Avoid Barking up the Wrong Tree.

Avoid Barking up the Wrong Tree.

Posted by: Anne Kennedy & Gillian Muessig on Tuesday, November 29, 2016 at 12:00:00 am

Finding investors.

We’re concerned about how many times startups actually qualify their potential investors so they don’t waste precious time and effort going after those who will never fund them … i.e. barking up the wrong tree? Let’s assume you’re looking for funding and you have done some great networking and have succeeded in getting your first meeting with a potential investor. You pack up your terrifically tuned pitch deck, of course. (If you are not confident about that check out our CEO Coach podcast “Perfect Pitch”)

What else do you need to know? To do to prepare? 

Alex Iskold wrote recently about 11 questions YOU should be asking investors in your first meeting. These are questions to qualify potential investors in your funnel, and stick to reality. Alex should know; he’s managing director of Techstars in New York City, and has invested in more than 50 companies. Here are a few that caught our collective eye.

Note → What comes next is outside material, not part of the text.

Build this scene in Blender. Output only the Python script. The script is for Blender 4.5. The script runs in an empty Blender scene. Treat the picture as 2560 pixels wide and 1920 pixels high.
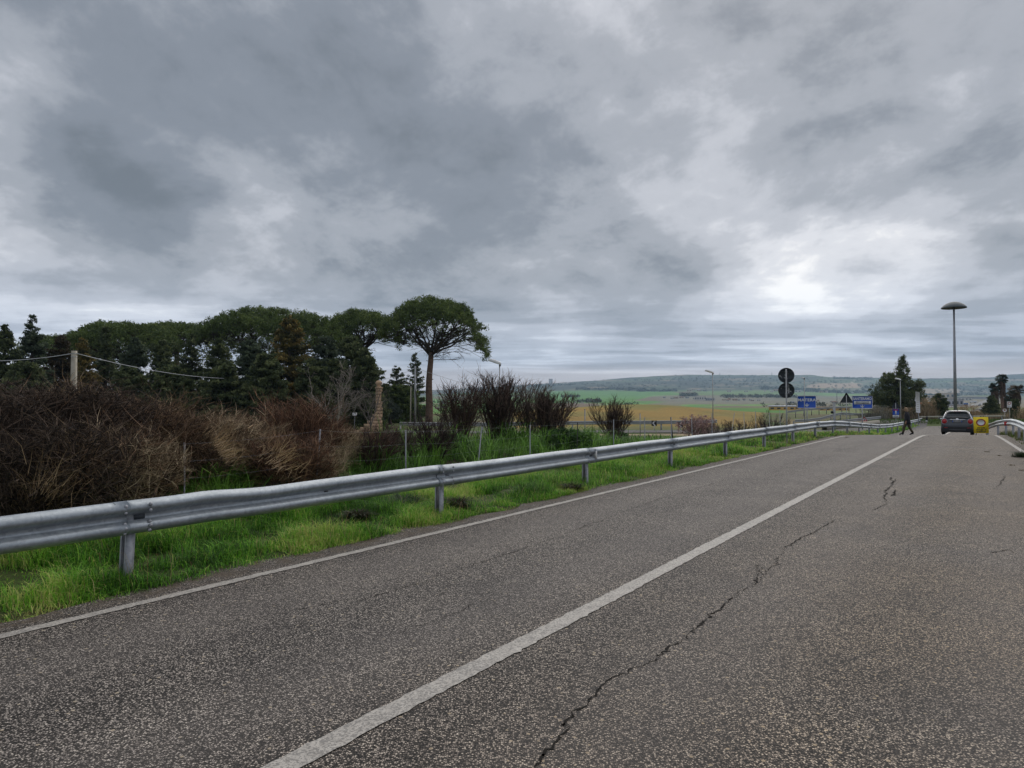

First (and we quote directly): “Are you interested in potentially investing in my company, and if so what are the next steps?” Iskold says NO first meeting should end without you asking this question. This is information you need to know. Why waste your time on someone who doesn’t really want to continue the conversation? Ask and find out where you stand. And if necessary, move on. Listen carefully to the language. A vague statement by an investor is what is known as a ‘soft’ no, and means this one is not interested. Move on. But, if the investor suggests a follow up call or meeting, then you have interest.  Green light to proceed.

#2 “What is your investment process, and how long does it take?”

Timing and process varies widely from angel to VC to PE. One key reason you need to get a sense of how long an investor’s process will take is whether you can hold out for this one. Have we not all been party to those nail-biting times waiting for investors to decide, while we scraped the bottom of the operating funds barrel?

#3 “What is your check size?”

Investors will have pretty clearly defined parameters – including minimums. While we can understand how you might be eager (even desperate) to take ANY size check, the right ‘fit’ matters deeply in acquiring investments. If you are raising a million and the investor you are talking to has a minimum of two, there are myriad reasons your company is not right for that investor. Your company is not ready. You want to keep your options open for the next round. And so on.

#4 “How many more investments are you planning to make this year?”

You will save a lot of time if you establish up front whether this investor has capacity or not at this time, or has a full portfolio. Don’t be surprised if you still get a meeting; the investor may simply want to hear about your company, perhaps even to benchmark a competing company under consideration

#5 “Who else needs to be involved to make the decision to invest?”

If you don’t get a meeting with the decision maker – or makers -- well, that’s a ‘soft no’ answer. If a firm is really interested in investing in your company, the right person will be available to you.

You need to find out whether you are talking to someone who can or will fund you, or just having a nice chat. You don’t want to waste precious time barking up the wrong tree. Despite how badly you think you need cash, your time is way more limited and valuable than money is. Elizabeth Yin of 500 start ups recently posted a guide to how seed investors benchmark, and indeed classify start ups. Make sure you are on-topic and on-message when you approach them.

In her blog, ‘Bringing Transparency to Seed Investing’ Yin names four basic categories of startups:

  • Super high tech companies, rarer that most entrepreneurs think, especially those who think they have such a start up. Such companies are building technology that is so difficult that “only a small subset of people in the world can build it”. Do you have these on your team? Pedigree counts; most of the teams on such projects will have worked at Alphabet, or won DARPA challenges or have PhDs in related studies. No room for self-taught here. If your start up is indeed a high tech company of this magnitude, by all means push your stellar team to the forefront to give investors confidence you can take this to the finish.
  • High infrastructure companies that will serve industries outside It, such as healthcare and finance, where big opportunities lie. There are big obstacles, too usually regulatory, which means revenues may be delayed by legalities, but the need for highly focused team remains. Here investors will be looking for direct vertical knowledge; again team members’ resumes inspire confidence.

  • Free consumer apps which need lots of users and high engagement and retention rates. If this is your start up, make sure you have convincing strategies for getting millions of users and a high-level plan for future monetization.  There is a lot of competition in this space. You will be benchmarked against them for user base growth and user engagement. This is not the time to talk about your brilliant engineering team. Instead focus on how you are attracting and engaging customers. In other words, ‘Traction’.
  • Everything else covers a lot of companies that Yins says can and should generate revenue right out of the gate. Potential investors want to know how yours will do that. Again, this is not the time to put your team of engineers forward, but instead talk about your market, traction, and go-to-market strategies.

Can you see now how important knowing where your start up actually fits on this spectrum when you approach potential seed investors?

Top tips

  1. Be bold. Ask the tough questions, such as “are you interested in my company?” upfront, so you don’t waste your time with an unlikely investor.
  2. Know what your start up is – a super high tech or a free consumer app – and present your team or traction to resonate with a likely investor.
  3. Don’t waste your time being ‘column fodder’ or ‘brain dump’. Talk only to investors likely to fund you.